I had been in big airports before, but none such as this! I was greeted by a traditional march of what looked like a king and people from a palace and I thought that life in Korea meant kings and queens and palaces. This was great!

I was processed at immigration and I proceeded to follow the instructions received from my scholarship body, Korea International Cooperation Agency (KOICA). I found the help desk, and also found a friend — James. He was the first black person I met on my arrival, so obviously, we struck up a conversation right away. This is great, I thought. At least he brought some semblance of familiarity, which somewhat masked how terrified I really felt. My obvious thought was that I am unfamiliar with the culture and I honestly did not want to misstep or make anyone uncomfortable. James assisted me as much as possible and we exchanged numbers and went our separate ways.

As I waited at the customer service desk, I observed other people arriving and realised that the entire cohort for my course was arriving on the same day\. We travelled through the night by bus and taxi and was housed at the KOICA headquarters. The flight was long, the day was long, and all I wanted by then was a bed. Sleep on the first night came quickly, and I hardly noticed the time difference. In the morning, I almost missed breakfast and learned really quickly that being on time was very important, especially when it relates to being fed.

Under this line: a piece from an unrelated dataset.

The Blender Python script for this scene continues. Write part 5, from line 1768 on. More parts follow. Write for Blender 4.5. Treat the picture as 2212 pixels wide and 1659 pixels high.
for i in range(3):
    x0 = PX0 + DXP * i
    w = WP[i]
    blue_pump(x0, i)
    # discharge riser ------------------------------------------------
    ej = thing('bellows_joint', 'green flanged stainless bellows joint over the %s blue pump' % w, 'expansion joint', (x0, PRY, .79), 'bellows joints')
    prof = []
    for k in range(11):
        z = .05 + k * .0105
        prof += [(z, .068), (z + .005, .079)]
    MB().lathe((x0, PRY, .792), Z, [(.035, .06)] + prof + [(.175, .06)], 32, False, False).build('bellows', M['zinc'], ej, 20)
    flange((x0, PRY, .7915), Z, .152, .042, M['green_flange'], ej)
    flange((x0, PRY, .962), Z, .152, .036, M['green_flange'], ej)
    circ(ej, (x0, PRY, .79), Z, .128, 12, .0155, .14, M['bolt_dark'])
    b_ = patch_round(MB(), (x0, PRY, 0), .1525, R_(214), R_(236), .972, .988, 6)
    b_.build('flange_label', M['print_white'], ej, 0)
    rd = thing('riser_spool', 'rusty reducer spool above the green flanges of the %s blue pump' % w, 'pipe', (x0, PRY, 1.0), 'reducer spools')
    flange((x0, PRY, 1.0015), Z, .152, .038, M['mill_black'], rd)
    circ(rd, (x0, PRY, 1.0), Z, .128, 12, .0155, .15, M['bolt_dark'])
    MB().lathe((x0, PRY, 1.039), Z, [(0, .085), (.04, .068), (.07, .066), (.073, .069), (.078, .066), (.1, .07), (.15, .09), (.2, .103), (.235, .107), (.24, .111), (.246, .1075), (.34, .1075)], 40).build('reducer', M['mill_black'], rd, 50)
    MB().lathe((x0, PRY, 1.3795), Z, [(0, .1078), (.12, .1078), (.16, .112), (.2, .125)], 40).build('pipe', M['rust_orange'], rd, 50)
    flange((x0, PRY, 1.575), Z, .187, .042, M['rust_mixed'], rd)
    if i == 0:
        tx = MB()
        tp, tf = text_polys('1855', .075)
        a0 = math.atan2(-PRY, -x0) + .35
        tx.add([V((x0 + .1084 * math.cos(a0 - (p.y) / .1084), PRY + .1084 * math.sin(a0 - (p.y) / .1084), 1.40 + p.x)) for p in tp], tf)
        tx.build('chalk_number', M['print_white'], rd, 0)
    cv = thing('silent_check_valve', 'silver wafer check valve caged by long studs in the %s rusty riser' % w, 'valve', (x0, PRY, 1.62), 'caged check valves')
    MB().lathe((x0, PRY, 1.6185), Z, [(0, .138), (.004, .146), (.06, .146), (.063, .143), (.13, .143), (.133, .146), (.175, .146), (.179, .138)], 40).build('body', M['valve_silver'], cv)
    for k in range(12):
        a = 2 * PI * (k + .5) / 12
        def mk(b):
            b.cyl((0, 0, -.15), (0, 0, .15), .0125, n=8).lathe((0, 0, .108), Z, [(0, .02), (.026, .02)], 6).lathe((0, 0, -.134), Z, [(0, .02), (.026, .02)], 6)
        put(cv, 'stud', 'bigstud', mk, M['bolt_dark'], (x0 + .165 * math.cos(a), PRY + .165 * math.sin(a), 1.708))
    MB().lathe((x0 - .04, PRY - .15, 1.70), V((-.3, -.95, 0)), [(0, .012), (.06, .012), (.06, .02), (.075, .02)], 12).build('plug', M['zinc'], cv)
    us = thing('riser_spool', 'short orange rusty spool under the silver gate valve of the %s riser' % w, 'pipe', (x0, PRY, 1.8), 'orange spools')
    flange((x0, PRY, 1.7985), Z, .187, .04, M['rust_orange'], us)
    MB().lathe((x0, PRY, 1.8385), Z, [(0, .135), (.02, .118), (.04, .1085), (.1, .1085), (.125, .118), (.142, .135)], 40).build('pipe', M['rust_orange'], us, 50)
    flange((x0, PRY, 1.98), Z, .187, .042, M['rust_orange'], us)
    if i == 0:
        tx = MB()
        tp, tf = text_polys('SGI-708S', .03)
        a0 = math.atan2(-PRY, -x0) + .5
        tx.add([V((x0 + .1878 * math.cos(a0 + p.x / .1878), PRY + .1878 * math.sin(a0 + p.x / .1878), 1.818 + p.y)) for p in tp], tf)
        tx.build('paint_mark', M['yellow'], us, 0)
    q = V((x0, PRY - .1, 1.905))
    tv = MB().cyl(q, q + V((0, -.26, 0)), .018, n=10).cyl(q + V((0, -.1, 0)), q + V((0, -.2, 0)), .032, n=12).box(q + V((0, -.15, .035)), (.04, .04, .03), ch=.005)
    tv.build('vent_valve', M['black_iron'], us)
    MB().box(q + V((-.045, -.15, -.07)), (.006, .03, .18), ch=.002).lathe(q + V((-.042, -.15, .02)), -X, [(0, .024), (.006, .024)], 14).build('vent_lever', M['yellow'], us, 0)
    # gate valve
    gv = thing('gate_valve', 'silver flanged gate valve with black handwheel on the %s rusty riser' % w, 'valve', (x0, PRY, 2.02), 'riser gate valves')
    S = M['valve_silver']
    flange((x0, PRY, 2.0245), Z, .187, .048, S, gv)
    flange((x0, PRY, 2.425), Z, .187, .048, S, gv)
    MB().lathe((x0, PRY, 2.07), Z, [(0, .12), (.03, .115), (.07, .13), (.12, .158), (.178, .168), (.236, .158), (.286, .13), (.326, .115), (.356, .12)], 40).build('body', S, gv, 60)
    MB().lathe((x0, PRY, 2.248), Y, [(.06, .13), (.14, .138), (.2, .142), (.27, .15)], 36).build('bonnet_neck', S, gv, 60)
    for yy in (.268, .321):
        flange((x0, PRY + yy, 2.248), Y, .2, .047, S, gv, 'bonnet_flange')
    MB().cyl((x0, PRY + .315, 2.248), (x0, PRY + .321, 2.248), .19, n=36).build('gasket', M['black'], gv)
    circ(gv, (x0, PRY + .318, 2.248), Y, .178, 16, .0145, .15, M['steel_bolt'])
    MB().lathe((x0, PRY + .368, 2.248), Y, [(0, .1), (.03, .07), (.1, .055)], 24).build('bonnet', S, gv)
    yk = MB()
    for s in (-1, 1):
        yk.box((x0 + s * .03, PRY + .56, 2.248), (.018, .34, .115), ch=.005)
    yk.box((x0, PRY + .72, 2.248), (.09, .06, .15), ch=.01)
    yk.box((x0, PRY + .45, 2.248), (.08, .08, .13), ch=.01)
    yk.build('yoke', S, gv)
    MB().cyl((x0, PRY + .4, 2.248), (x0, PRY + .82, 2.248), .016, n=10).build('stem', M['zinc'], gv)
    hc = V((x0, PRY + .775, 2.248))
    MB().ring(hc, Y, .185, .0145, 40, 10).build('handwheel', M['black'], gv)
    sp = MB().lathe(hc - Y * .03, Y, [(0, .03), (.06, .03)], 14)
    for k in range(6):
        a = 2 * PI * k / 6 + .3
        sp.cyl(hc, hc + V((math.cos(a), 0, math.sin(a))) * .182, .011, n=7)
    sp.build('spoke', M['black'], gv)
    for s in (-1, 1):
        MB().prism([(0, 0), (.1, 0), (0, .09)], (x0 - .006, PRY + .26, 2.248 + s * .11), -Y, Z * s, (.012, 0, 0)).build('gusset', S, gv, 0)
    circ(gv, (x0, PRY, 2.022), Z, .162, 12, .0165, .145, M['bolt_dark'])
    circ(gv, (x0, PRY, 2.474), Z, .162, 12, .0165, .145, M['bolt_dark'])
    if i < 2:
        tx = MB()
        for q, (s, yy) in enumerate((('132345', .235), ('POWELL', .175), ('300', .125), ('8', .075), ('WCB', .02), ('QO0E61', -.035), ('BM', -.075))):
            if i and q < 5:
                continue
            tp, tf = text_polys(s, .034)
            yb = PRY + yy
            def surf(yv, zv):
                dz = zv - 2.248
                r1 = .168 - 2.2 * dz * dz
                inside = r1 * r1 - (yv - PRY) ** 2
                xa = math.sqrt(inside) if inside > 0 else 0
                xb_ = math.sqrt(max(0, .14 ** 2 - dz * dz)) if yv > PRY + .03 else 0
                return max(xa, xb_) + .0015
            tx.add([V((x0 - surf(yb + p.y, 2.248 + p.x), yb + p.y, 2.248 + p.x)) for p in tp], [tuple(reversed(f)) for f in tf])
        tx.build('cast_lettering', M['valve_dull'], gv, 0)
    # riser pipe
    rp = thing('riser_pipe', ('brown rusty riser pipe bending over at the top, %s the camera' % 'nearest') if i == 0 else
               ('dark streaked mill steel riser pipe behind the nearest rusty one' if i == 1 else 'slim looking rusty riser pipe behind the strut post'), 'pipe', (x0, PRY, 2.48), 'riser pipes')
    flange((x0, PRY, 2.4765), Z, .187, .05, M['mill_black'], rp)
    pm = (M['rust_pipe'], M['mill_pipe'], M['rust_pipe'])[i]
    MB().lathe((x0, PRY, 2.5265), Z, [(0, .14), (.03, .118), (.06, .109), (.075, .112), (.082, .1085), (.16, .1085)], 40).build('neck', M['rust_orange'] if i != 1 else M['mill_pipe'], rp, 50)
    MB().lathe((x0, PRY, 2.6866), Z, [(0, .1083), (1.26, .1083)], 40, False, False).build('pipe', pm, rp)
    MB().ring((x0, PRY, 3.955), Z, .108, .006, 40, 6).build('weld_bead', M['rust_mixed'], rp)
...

We spent a few days at KOICA and was introduced to a few thing Koreans, particularly the hanbok, the language, and what to do and not do. I thought to myself that if this is what living in a dorm will be like, then I must be in heaven. Sadly, living in the lap of luxury came to an end and I soon found out that life in a real dorm was a totally different setting.

I attended the University of Seoul in the heart of the capital. This was great, because all the adventure and excitement was only a train or bus ride away — once you got the hang of the transportation system. Within a few weeks of arriving — I learned the importance of catching the train before midnight. Otherwise you might find yourself scampering to find your way home, especially when you're lost and don't know Korean. I made it home safely, thanks to a great Korean guy who ensured that I was taken directly to the entrance of my dorm; I even got in before my curfew that night.

The adventure didn't end there however, as I lost my wallet with all the money I had, my passport, and all forms of identification.

Korea is such a great country with honest people, that after crying for almost two hours and retracing my steps, I found my wallet at a sandwich shop I had visited several weeks before. Money, cards and everything else were still within.

As time progressed, and I started exploring my immediate surroundings, I summoned the courage to venture further out and tried to see as much of the country as possible. The scholarship body had graciously planned several key field trips, some of which took us as far away as Busan. These trips were not only educational, but they allowed us — students from 18 different countries — to interact with each other and several individuals and organisations in Korea which helped us better understand the culture, history, vision, drive, and ambitions of the people.

There were many lessons to be learnt from living in South Korea, but I think the one that stood out most for me was the drive of the people to have a better and honest life.

Historically, the Koreas were among the poorest nations on Earth. Today, they stand proud among the most technologically advanced First-World countries. While there, I learned that they discovered early that being educated was one of the key ways to drive economic growth and prosperity, and they strove for it.

My time spent in South Korea afforded me the opportunity to learn a new language (though I am still a novice) and meet a multitude of people from countries that I hope to visit some day. The experience taught me that, although cultures can collide, with understanding and appreciation for the differences in of us, we can all live, love, learn , and exist in the samespace.

South Korea is beautiful, the people are friendly and, despite the fact that a language barrier existed, there was no mistaking the love and appreciation of the people. One example was my Saturday morning swimming lessons at the pool where I became known and loved. We did not understand much about each other's speech, but we surely enjoyed swimming and hanging out in the pool together.

South Korea is an exciting place to live, and if given the opportunity to re-visit or live there, I would not hesitate; I would grab it with both hands.